The government’s new ministers show it has lost the Brexiteers

Theresa May’s new junior ministers are a staunch Remainer and discredited Brexiteers. The perception that creates will matter.

By Patrick Maguire

After a string of resignations and a promotion, Theresa May has shuffled the deckchairs of her junior ministerial ranks.

It’s a Stephen-for-Stephen replacement at the Department of Health and Social Care, where Wimbledon MP Stephen Hammond replaces Stephen Barclay, the new Brexit Secretary, as minister of state.

Barclay will be joined at Dexeu by Kwasi Kwarteng, who has long been passed over for promotion to a proper government role and has hitherto had to square his intense personal ambition with the role of parliamentary private secretary to Philip Hammond. He replaces Suella Braverman, while John Penrose replaces Shailesh Vara at the Northern Ireland Office.

Kwarteng’s appointment in particular reflects the government’s acute weakness. His appointment, like that of Barclay, reflects the paucity of Brexiteers left in the government tent who are willing to take ownership of its Brexit policy. It is a sign of how far Downing Street’s stock among Leavers has fallen that Kwarteng succeeds a minister who was appointed directly from the chairmanship of the European Research Group.

While it is true that he and Barclay can both point to having voted Leave in 2016, many Brexiteers will consider their continued presence in government – especially now May has openly acknowledged its much-diminished role – an abdication of the right to credibility. The same goes for Penrose, a one-time Remainer who latterly became an active member of the ERG.
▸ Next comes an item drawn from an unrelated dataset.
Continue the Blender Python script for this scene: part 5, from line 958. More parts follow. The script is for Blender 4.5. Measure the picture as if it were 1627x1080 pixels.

Just as the appointments of Kwarteng and Penrose will not soothe the nerves of Brexiteers, Hammond’s will actively agitate them. The Wimbledon MP had been one of the staunchest Remainers on the Tory backbenches and put his name to all the amendments to EU legislation that Leavers hated. He also championed the UK’s entry into the European Free Trade Area and had been talked up as one of the pro-EU Tories likely to vote against the Withdrawal Agreement.

Bringing him into government does mean he will no longer be able to cause trouble or organise colleagues on the backbenches – ditto Penrose, who had campaigned vigorously against the government’s proposed energy price cap. A government source points out that in a minority parliament, every vote counts. But as is the case with the appointment of Amber Rudd, who also nailed her colours to the Remain mast in her time outside government, it does mean the government is no longer bothering to try to look ecumenical. With trust between the Conservative Party’s constituent parts at an historic low, that perception will matter.